EXERCISE TASK: Below is a listing to transcribe in full and exactly; keep the pictures out.
## start
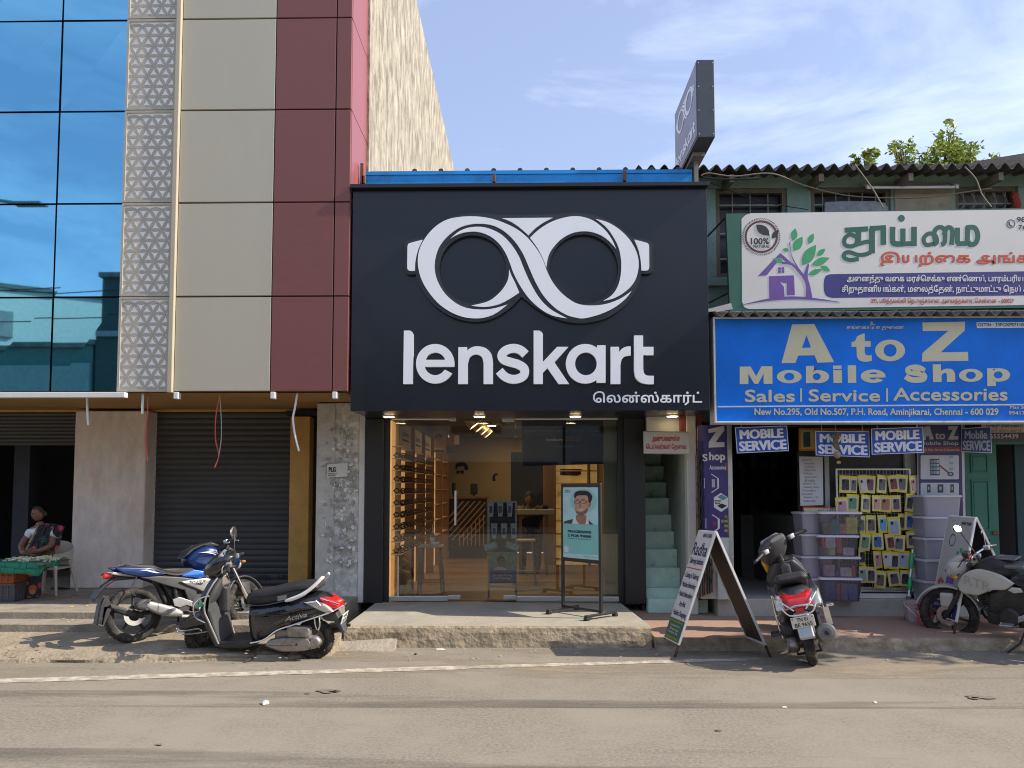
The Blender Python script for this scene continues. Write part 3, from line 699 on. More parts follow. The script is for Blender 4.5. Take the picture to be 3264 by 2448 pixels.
# interior shell
m_floor = M('plank_floor', (.25, .155, .09), r=.45, var=.35, s=3.2, streak=-7, bump=.1, bs=20)
m_back = M('warm_painted_wall', (.40, .31, .19), r=.8, var=.1, s=1.2)
m_beige = M('beige_wood_laminate', (.42, .37, .25), r=.6, var=.12, s=9, streak=9)
m_brown = M('brown_wood', (.17, .095, .05), r=.55, var=.2, s=8, streak=8)
m_ceil = M('slate_ceiling', (.06, .07, .09), r=.8, var=.1)
XL, XR_, YB = -1.80, 1.42, 18.0
m = MB(); m.box(XL - .1, XR_ + .1, yg + .13, YB, PZ - .05, PZ + .004); part('interior_floor', m, m_floor, S)
m = MB(); m.box(XL - .1, XR_ + .1, yg + .13, YB, 2.9, 3.0); m.box(XL, XR_, yg + .1, yg + .13, zg1 + .03, 2.899); part('interior_ceiling', m, m_ceil, S)
m = MB(); m.box(XL - .1, ux(1628, YB), YB, YB + .1, PZ, 2.9); m.box(ux(1628, YB), ux(1733, YB), YB, YB + .1, vz(1441, YB), 2.9); m.box(ux(1733, YB), XR_ + .1, YB, YB + .1, PZ, 2.9); bw = part('back_wall', m, m_back, S)
m = MB(); m.box(ux(1625, YB), ux(1740, YB), YB + .4, YB + .5, PZ, 2.9); part('dark_doorway', m, m_dark, S)
m = MB(); m.box(XL - .12, XL, yg + .13, YB, PZ, 2.9); m.box(XR_, XR_ + .1, yg + .13, YB, PZ, 2.9); part('interior_side_wall', m, m_brown, S)
for (a, b, Y) in ((1247, 1275, 10.5), (1925, 1972, 10.55)):
    m = MB(); m.cbox(ux(a, Y), ux(b, Y), Y, Y + .08, PZ, 2.88, .004); part('laminate_panel', m, m_beige, S)
m = MB(); m.cbox(ux(1733, 15.2), ux(1773, 15.2), 15.2, 15.6, PZ, 2.9, .01); part('brown_column', m, m_brown, S)
# painted face on the back wall: hair and dark glasses
fb = px_plane(YB - .002, 1220, 1320, 5.183)
m = MB(); m.flat([cat_rom([(1205, 905), (1200, 870), (1215, 820), (1260, 800), (1330, 795), (1380, 820), (1412, 880), (1405, 925), (1370, 925), (1345, 900), (1340, 860), (1290, 868), (1235, 875), (1225, 915)], 3, True)], fb, .006)
m.flat([ell(1243, 960, 28, 30, 16)], fb, .006); m.flat([ell(1312, 955, 32, 30, 16)], fb, .006); m.flat([[(1265, 938), (1290, 936), (1290, 948), (1265, 950)]], fb, .006)
m.flat([cat_rom([(1815, 1100), (1818, 1020), (1850, 985), (1900, 985), (1905, 1005), (1870, 1010), (1858, 1050), (1862, 1100)], 3, True)], fb, .006)
part('wall_mural', m, m_dark, bw, smooth=False)
# ceiling spot lamps, seen as tilted drums
m_drum = M('brass_lamp_shade', (.45, .36, .20), r=.35, m=.6)
for i, (u, v, Y) in enumerate(((1500, 1342, 12.0), (1518, 1352, 12.6), (1535, 1362, 13.2), (1547, 1372, 13.8))):
    p = at(u, v, Y); t = thing('spot_lamp', ['brass drum spot lamp nearest the glass door', 'brass drum spot lamp, second from the glass door', 'brass drum spot lamp, third from the glass door', 'brass drum spot lamp deepest inside the optician'][i], 'lamp', p, group='spot lamps under the shop ceiling')
    R4 = Matrix.Rotation(rad(-38), 4, 'Y')
    m = MB(); m.lathe([(.075, .14), (.095, -.10), (.09, -.10)], (0, 0, 0), 'z', 20, M4=R4, cap=False); m.lathe([(.075, .135), (.02, .14)], (0, 0, 0), 'z', 20, M4=R4); part('lamp_shade', m, m_drum, t, world=False)
    m = MB(); m.lathe([(.08, -.085), (.08, -.09)], (0, 0, 0), 'z', 20, M4=R4); part('bulb', m, m_lamp, t, world=False)
    m = MB(); m.tube([(-.06, 0, .12), (-.05, 0, 2.9 - p.z)], .012, 8); part('stem', m, m_blkmet, t, world=False)
for i, (u, v, Y) in enumerate(((1538, 1335, 11.4), (1556, 1353, 13.0), (1567, 1361, 14.2))):
    x = at(u, v, Y).x; t = thing('ceiling_light', ['round glowing downlight in the ceiling near the glass door', 'round glowing downlight midway along the ceiling', 'round glowing downlight towards the back of the ceiling'][i], 'lamp', (x, Y, 2.9), group='round lights in the shop ceiling')
    m = MB(); m.lathe([(.10, 0), (.10, -.015), (.085, -.02)], (0, 0, -.001), 'z', 20); part('rim', m, m_wht, t, world=False)
    m = MB(); m.lathe([(.08, -.0215), (.08, -.026)], (0, 0, 0), 'z', 20); part('lamp_disc', m, m_lamp, t, world=False)
def area(name, loc, sx, sy, power, rot=(0, 0, 0), col=(1, .72, .40)):
    l = bpy.data.lights.new(name, 'AREA'); l.shape = 'RECTANGLE'; l.size, l.size_y, l.energy, l.color = sx, sy, power, col
    o = bpy.data.objects.new(name, l); o.location = loc; o.rotation_euler = rot; COL.objects.link(o); return o
area('shop_lamp_glow', (-.3, 13.6, 2.86), .5, 3.0, 16); area('shop_lamp_glow', (-.2, 16.6, 2.86), 1.0, 1.0, 8)
# lit wall shelves on the left: three bays with spectacles, two plain
m_shelf_lit = M('backlit_birch', (.64, .34, .12), r=.6, var=.12, s=4, emit=.5)
m_shelf = M('pale_birch', (.62, .45, .25), r=.5, var=.08, s=5, streak=4)
SH = thing('wall_shelf', 'long glowing birch wall shelf with rows of spectacles', 'shelf', (XL + .02, 13.5, PZ + .01))
spec = []
ub = [(1276, 1316), (1322, 1350), (1352, 1379), (1383, 1407), (1411, 1429)]
xs = -1.66                                                   # shelf fronts
yb_ = lambda u: -xs * FPX / (1675 - u)
for i, (a, b) in enumerate(ub):
    y0, y1 = yb_(a), yb_(b)
    m = MB(); m.box(XL + .001, XL + .02, y0, y1, PZ + .01, 2.62); part('back_panel', m, m_shelf_lit, SH)
    m = MB(); m.box(XL + .02, xs + .02, y1 + .005, y1 + .05, PZ + .01, 2.64); part('upright', m, m_brown, SH)
    ns = 9 if i < 3 else 5
    zz = [.85 + k * (2.28 - .85) / ns for k in range(ns + 1)]
    for k, z in enumerate(zz):
        m = MB(); m.box(XL + .02, xs, y0, y1, z - .009, z); part('shelf', m, m_shelf, SH)
        if i < 3 and k < ns:
            for g in range(4): spec.append((i, k, g, y0 + (y1 - y0) * (g + .5) / 4, z, (y1 - y0) / 5.5))
    if i < 3:
        m = MB(); m.box(xs - .05, xs - .03, y0 + .02, y1 - .02, 2.30, 2.62); hp = part('header_panel', m, m_shelf, SH)
        m = MB(); g_ = mplane((xs - .0295, y0, 0), (0, 1, 0), (0, 0, 1), (1, 0, 0)); W = y1 - y0
        text(m, 'John', g_, W * .25, 2.52, W * .75, 2.42, .08); m.flat([[(W * .3, 2.40), (W * .8, 2.40), (W * .8, 2.375), (W * .3, 2.375)]], g_, .002); part('header_lettering', m, m_dark, hp, smooth=False)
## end
OUTPUT FOR THIS TASK:
The Blender Python script for this scene continues. Write part 3, from line 699 on. More parts follow. The script is for Blender 4.5. Take the picture to be 3264 by 2448 pixels.
# interior shell
m_floor = M('plank_floor', (.25, .155, .09), r=.45, var=.35, s=3.2, streak=-7, bump=.1, bs=20)
m_back = M('warm_painted_wall', (.40, .31, .19), r=.8, var=.1, s=1.2)
m_beige = M('beige_wood_laminate', (.42, .37, .25), r=.6, var=.12, s=9, streak=9)
m_brown = M('brown_wood', (.17, .095, .05), r=.55, var=.2, s=8, streak=8)
m_ceil = M('slate_ceiling', (.06, .07, .09), r=.8, var=.1)
XL, XR_, YB = -1.80, 1.42, 18.0
m = MB(); m.box(XL - .1, XR_ + .1, yg + .13, YB, PZ - .05, PZ + .004); part('interior_floor', m, m_floor, S)
m = MB(); m.box(XL - .1, XR_ + .1, yg + .13, YB, 2.9, 3.0); m.box(XL, XR_, yg + .1, yg + .13, zg1 + .03, 2.899); part('interior_ceiling', m, m_ceil, S)
m = MB(); m.box(XL - .1, ux(1628, YB), YB, YB + .1, PZ, 2.9); m.box(ux(1628, YB), ux(1733, YB), YB, YB + .1, vz(1441, YB), 2.9); m.box(ux(1733, YB), XR_ + .1, YB, YB + .1, PZ, 2.9); bw = part('back_wall', m, m_back, S)
m = MB(); m.box(ux(1625, YB), ux(1740, YB), YB + .4, YB + .5, PZ, 2.9); part('dark_doorway', m, m_dark, S)
m = MB(); m.box(XL - .12, XL, yg + .13, YB, PZ, 2.9); m.box(XR_, XR_ + .1, yg + .13, YB, PZ, 2.9); part('interior_side_wall', m, m_brown, S)
for (a, b, Y) in ((1247, 1275, 10.5), (1925, 1972, 10.55)):
    m = MB(); m.cbox(ux(a, Y), ux(b, Y), Y, Y + .08, PZ, 2.88, .004); part('laminate_panel', m, m_beige, S)
m = MB(); m.cbox(ux(1733, 15.2), ux(1773, 15.2), 15.2, 15.6, PZ, 2.9, .01); part('brown_column', m, m_brown, S)
# painted face on the back wall: hair and dark glasses
fb = px_plane(YB - .002, 1220, 1320, 5.183)
m = MB(); m.flat([cat_rom([(1205, 905), (1200, 870), (1215, 820), (1260, 800), (1330, 795), (1380, 820), (1412, 880), (1405, 925), (1370, 925), (1345, 900), (1340, 860), (1290, 868), (1235, 875), (1225, 915)], 3, True)], fb, .006)
m.flat([ell(1243, 960, 28, 30, 16)], fb, .006); m.flat([ell(1312, 955, 32, 30, 16)], fb, .006); m.flat([[(1265, 938), (1290, 936), (1290, 948), (1265, 950)]], fb, .006)
m.flat([cat_rom([(1815, 1100), (1818, 1020), (1850, 985), (1900, 985), (1905, 1005), (1870, 1010), (1858, 1050), (1862, 1100)], 3, True)], fb, .006)
part('wall_mural', m, m_dark, bw, smooth=False)
# ceiling spot lamps, seen as tilted drums
m_drum = M('brass_lamp_shade', (.45, .36, .20), r=.35, m=.6)
for i, (u, v, Y) in enumerate(((1500, 1342, 12.0), (1518, 1352, 12.6), (1535, 1362, 13.2), (1547, 1372, 13.8))):
    p = at(u, v, Y); t = thing('spot_lamp', ['brass drum spot lamp nearest the glass door', 'brass drum spot lamp, second from the glass door', 'brass drum spot lamp, third from the glass door', 'brass drum spot lamp deepest inside the optician'][i], 'lamp', p, group='spot lamps under the shop ceiling')
    R4 = Matrix.Rotation(rad(-38), 4, 'Y')
    m = MB(); m.lathe([(.075, .14), (.095, -.10), (.09, -.10)], (0, 0, 0), 'z', 20, M4=R4, cap=False); m.lathe([(.075, .135), (.02, .14)], (0, 0, 0), 'z', 20, M4=R4); part('lamp_shade', m, m_drum, t, world=False)
    m = MB(); m.lathe([(.08, -.085), (.08, -.09)], (0, 0, 0), 'z', 20, M4=R4); part('bulb', m, m_lamp, t, world=False)
    m = MB(); m.tube([(-.06, 0, .12), (-.05, 0, 2.9 - p.z)], .012, 8); part('stem', m, m_blkmet, t, world=False)
for i, (u, v, Y) in enumerate(((1538, 1335, 11.4), (1556, 1353, 13.0), (1567, 1361, 14.2))):
    x = at(u, v, Y).x; t = thing('ceiling_light', ['round glowing downlight in the ceiling near the glass door', 'round glowing downlight midway along the ceiling', 'round glowing downlight towards the back of the ceiling'][i], 'lamp', (x, Y, 2.9), group='round lights in the shop ceiling')
    m = MB(); m.lathe([(.10, 0), (.10, -.015), (.085, -.02)], (0, 0, -.001), 'z', 20); part('rim', m, m_wht, t, world=False)
    m = MB(); m.lathe([(.08, -.0215), (.08, -.026)], (0, 0, 0), 'z', 20); part('lamp_disc', m, m_lamp, t, world=False)
def area(name, loc, sx, sy, power, rot=(0, 0, 0), col=(1, .72, .40)):
    l = bpy.data.lights.new(name, 'AREA'); l.shape = 'RECTANGLE'; l.size, l.size_y, l.energy, l.color = sx, sy, power, col
    o = bpy.data.objects.new(name, l); o.location = loc; o.rotation_euler = rot; COL.objects.link(o); return o
area('shop_lamp_glow', (-.3, 13.6, 2.86), .5, 3.0, 16); area('shop_lamp_glow', (-.2, 16.6, 2.86), 1.0, 1.0, 8)
# lit wall shelves on the left: three bays with spectacles, two plain
m_shelf_lit = M('backlit_birch', (.64, .34, .12), r=.6, var=.12, s=4, emit=.5)
m_shelf = M('pale_birch', (.62, .45, .25), r=.5, var=.08, s=5, streak=4)
SH = thing('wall_shelf', 'long glowing birch wall shelf with rows of spectacles', 'shelf', (XL + .02, 13.5, PZ + .01))
spec = []
ub = [(1276, 1316), (1322, 1350), (1352, 1379), (1383, 1407), (1411, 1429)]
xs = -1.66                                                   # shelf fronts
yb_ = lambda u: -xs * FPX / (1675 - u)
for i, (a, b) in enumerate(ub):
    y0, y1 = yb_(a), yb_(b)
    m = MB(); m.box(XL + .001, XL + .02, y0, y1, PZ + .01, 2.62); part('back_panel', m, m_shelf_lit, SH)
    m = MB(); m.box(XL + .02, xs + .02, y1 + .005, y1 + .05, PZ + .01, 2.64); part('upright', m, m_brown, SH)
    ns = 9 if i < 3 else 5
    zz = [.85 + k * (2.28 - .85) / ns for k in range(ns + 1)]
    for k, z in enumerate(zz):
        m = MB(); m.box(XL + .02, xs, y0, y1, z - .009, z); part('shelf', m, m_shelf, SH)
        if i < 3 and k < ns:
            for g in range(4): spec.append((i, k, g, y0 + (y1 - y0) * (g + .5) / 4, z, (y1 - y0) / 5.5))
    if i < 3:
        m = MB(); m.box(xs - .05, xs - .03, y0 + .02, y1 - .02, 2.30, 2.62); hp = part('header_panel', m, m_shelf, SH)
        m = MB(); g_ = mplane((xs - .0295, y0, 0), (0, 1, 0), (0, 0, 1), (1, 0, 0)); W = y1 - y0
        text(m, 'John', g_, W * .25, 2.52, W * .75, 2.42, .08); m.flat([[(W * .3, 2.40), (W * .8, 2.40), (W * .8, 2.375), (W * .3, 2.375)]], g_, .002); part('header_lettering', m, m_dark, hp, smooth=False)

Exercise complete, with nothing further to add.